December 19, 2018 / 5:36 PM / a year ago

South Sudanese forces assault peace deal monitors: group

NAIROBI (Reuters) - South Sudanese security forces detained, stripped, blindfolded and assaulted several foreign monitors of the country’s fragile peace deal earlier this week, according to an internal report by the monitoring body.

Lul Ruai Koang, South Sudan’s military spokesman, said his office was not aware of the alleged incident.

The monitors - army officers from neighboring African countries that endorsed the September accord - had traveled to an area some 20 km (12 miles) west of the capital Juba on Tuesday to investigate an alleged violation of the deal when the incident occurred, the Juba-based group’s report said.

National Security Service personnel detained the monitors and their driver, blindfolding and handcuffing them after forcing them to strip to their underwear, the report read.

The female member of the team was forced to strip naked. They were robbed of money and a wedding ring and detained for five hours before being released, it said.

The report by the Ceasefire and Transitional Security Arrangements Monitoring Mechanism (CTSAMM) called the treatment of its monitors “inhumane” and said the incident was a “grave violation” of the peace deal.
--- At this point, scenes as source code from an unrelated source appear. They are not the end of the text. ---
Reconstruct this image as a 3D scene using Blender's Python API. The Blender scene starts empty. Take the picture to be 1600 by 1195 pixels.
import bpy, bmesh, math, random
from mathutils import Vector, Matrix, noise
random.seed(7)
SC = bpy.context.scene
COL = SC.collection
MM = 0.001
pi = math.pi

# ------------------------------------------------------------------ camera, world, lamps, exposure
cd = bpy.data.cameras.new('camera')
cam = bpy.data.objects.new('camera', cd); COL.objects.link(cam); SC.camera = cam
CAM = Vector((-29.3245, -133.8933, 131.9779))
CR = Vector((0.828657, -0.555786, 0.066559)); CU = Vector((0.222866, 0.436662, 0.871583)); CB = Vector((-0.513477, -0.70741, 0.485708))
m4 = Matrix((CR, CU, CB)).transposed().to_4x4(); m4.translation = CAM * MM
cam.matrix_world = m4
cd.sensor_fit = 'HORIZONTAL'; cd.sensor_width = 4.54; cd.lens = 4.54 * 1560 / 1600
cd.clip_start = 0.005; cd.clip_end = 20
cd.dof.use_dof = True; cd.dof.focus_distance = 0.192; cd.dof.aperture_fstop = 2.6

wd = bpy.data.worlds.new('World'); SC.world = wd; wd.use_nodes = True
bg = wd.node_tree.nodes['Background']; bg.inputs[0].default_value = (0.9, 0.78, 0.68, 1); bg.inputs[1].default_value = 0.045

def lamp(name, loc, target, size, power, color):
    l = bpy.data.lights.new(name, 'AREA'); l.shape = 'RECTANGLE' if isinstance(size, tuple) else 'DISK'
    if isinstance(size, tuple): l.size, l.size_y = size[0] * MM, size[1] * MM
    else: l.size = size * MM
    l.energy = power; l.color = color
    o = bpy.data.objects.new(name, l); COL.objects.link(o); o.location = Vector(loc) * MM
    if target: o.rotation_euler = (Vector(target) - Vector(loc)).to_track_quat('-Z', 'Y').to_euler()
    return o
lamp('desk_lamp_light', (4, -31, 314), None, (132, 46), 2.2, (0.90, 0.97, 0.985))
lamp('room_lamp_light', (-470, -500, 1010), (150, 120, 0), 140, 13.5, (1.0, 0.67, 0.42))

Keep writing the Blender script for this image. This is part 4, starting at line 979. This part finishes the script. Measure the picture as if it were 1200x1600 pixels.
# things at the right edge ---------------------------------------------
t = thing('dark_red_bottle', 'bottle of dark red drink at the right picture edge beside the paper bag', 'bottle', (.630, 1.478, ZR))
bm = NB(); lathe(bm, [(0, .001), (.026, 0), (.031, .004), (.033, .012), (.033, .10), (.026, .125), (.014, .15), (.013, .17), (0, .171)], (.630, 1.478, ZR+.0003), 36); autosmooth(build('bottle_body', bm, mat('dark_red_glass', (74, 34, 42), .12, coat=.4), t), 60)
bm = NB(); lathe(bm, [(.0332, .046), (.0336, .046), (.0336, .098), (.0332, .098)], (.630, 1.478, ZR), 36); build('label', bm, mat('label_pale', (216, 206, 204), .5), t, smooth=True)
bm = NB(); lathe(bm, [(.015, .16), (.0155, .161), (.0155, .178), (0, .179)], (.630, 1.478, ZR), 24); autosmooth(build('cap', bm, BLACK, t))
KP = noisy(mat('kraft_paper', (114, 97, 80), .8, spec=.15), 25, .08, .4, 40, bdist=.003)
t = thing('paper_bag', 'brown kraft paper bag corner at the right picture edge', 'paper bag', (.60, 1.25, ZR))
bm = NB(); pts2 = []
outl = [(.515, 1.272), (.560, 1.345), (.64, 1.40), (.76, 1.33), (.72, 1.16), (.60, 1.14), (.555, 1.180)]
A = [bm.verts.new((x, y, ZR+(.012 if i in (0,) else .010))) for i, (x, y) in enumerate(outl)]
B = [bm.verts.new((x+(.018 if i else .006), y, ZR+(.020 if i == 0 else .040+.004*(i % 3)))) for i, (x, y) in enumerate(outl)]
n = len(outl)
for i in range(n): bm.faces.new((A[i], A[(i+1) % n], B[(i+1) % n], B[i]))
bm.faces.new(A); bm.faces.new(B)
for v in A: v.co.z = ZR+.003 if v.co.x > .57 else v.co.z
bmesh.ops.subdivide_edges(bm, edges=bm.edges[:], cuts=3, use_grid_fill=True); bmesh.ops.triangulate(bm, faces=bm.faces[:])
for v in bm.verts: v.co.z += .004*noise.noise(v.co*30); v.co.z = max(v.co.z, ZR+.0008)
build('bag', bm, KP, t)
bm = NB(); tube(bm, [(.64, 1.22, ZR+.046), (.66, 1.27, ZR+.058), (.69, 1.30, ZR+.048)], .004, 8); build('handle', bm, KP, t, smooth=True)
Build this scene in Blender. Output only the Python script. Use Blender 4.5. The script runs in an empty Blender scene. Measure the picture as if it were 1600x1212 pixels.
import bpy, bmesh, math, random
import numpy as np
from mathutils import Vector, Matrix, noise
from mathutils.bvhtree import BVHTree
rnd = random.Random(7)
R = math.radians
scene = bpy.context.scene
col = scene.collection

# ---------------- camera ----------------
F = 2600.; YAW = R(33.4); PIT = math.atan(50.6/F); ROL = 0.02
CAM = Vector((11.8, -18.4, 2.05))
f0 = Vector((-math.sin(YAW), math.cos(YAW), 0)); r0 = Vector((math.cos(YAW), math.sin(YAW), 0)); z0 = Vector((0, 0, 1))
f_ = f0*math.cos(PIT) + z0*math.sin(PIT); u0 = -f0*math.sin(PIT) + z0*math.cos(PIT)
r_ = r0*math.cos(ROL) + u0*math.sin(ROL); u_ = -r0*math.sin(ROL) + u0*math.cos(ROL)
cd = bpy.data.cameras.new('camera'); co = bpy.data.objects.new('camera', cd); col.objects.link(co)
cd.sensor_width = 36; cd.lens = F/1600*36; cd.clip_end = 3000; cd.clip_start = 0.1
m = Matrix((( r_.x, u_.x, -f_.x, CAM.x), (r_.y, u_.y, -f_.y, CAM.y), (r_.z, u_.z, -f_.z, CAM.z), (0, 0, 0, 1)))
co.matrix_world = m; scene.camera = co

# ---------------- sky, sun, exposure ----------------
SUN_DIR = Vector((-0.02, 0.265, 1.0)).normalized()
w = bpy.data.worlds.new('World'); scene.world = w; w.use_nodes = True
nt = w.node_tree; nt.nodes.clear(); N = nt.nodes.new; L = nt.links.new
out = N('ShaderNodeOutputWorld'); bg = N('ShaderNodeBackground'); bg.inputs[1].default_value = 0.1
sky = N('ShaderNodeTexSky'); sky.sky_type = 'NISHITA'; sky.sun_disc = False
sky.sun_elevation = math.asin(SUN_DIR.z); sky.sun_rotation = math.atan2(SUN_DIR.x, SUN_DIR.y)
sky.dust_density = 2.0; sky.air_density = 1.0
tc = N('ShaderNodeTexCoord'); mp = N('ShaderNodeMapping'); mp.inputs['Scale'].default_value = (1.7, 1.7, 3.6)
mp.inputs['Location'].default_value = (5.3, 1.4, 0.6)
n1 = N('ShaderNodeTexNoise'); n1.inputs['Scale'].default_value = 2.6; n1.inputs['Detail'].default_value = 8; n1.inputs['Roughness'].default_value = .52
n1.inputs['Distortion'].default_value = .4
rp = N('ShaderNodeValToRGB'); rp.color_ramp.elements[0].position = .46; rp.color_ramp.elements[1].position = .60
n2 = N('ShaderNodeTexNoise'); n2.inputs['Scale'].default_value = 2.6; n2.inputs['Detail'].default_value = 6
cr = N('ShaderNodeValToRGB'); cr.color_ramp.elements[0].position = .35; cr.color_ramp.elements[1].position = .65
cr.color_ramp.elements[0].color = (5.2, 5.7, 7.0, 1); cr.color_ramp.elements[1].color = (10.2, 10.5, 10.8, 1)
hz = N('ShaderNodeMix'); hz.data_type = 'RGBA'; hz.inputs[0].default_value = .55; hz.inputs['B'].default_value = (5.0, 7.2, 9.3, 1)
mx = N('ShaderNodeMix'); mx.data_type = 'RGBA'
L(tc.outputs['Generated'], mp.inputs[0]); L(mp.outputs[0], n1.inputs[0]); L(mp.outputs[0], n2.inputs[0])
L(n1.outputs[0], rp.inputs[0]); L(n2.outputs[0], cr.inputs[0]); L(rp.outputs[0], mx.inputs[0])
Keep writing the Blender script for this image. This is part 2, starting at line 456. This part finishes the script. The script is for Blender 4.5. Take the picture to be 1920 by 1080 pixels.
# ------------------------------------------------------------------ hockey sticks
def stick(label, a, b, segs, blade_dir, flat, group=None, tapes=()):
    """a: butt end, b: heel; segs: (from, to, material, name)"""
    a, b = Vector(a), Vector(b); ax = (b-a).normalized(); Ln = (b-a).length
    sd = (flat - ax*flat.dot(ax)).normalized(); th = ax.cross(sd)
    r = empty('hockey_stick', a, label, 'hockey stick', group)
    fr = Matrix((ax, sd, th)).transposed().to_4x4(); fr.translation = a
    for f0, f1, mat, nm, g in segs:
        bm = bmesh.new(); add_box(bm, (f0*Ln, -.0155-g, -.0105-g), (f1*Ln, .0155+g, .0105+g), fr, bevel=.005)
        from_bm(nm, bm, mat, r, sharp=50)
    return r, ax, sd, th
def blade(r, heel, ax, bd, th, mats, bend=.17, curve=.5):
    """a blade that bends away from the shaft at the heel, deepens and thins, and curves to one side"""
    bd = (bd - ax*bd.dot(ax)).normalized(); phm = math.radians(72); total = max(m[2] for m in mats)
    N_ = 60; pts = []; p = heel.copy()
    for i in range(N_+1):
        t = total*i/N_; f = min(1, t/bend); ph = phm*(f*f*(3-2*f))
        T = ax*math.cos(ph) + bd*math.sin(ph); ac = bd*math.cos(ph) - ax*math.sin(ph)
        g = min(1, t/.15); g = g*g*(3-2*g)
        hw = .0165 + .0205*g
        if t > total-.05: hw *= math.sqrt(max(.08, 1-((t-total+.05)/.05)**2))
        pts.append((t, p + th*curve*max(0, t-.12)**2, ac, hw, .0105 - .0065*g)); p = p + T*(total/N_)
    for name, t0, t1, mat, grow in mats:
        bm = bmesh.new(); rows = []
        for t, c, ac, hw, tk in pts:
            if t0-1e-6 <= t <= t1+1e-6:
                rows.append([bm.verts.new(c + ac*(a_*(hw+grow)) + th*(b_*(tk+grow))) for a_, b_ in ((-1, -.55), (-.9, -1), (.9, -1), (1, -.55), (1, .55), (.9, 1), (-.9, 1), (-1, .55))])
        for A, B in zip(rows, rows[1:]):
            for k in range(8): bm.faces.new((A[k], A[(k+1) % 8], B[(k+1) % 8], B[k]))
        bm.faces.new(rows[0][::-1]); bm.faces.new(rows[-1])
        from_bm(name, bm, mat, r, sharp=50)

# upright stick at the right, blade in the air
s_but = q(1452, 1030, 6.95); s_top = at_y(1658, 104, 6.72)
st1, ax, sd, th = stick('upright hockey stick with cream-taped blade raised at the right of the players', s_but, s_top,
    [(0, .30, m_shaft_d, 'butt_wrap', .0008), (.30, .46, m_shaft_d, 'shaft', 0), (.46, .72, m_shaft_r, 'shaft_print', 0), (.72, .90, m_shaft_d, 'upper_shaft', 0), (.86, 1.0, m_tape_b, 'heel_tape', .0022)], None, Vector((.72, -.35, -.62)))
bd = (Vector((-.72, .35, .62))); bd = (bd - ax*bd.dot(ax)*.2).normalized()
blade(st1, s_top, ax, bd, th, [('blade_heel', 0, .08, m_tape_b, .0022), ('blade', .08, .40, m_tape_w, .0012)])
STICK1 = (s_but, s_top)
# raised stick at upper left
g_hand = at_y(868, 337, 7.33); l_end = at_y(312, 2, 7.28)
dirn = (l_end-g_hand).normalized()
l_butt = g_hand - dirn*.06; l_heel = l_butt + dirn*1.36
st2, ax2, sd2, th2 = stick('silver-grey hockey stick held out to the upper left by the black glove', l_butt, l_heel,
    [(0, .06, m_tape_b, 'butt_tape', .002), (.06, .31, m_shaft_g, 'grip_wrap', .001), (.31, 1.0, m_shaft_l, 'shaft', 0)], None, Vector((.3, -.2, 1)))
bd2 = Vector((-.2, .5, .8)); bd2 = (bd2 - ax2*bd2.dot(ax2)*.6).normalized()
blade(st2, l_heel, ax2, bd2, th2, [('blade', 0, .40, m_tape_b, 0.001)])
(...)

CTSAMM was set up in 2014 to monitor a previous ceasefire in South Sudan by IGAD, a bloc of regional countries. CTSAMM did not immediately respond to a request for comment.

“This is a critical moment for IGAD and the peace process. The response to these early violations will set the tone for the rest of the peace implementation,” said Alan Boswell, South Sudan analyst at Brussels-based International crisis Group.

South Sudanese President Salva Kiir signed a peace agreement with rebel factions in September to end the civil war that erupted in 2013 and killed some 400,000 people, with a third of the population forced from their homes.

Previous peace deals have quickly fallen apart.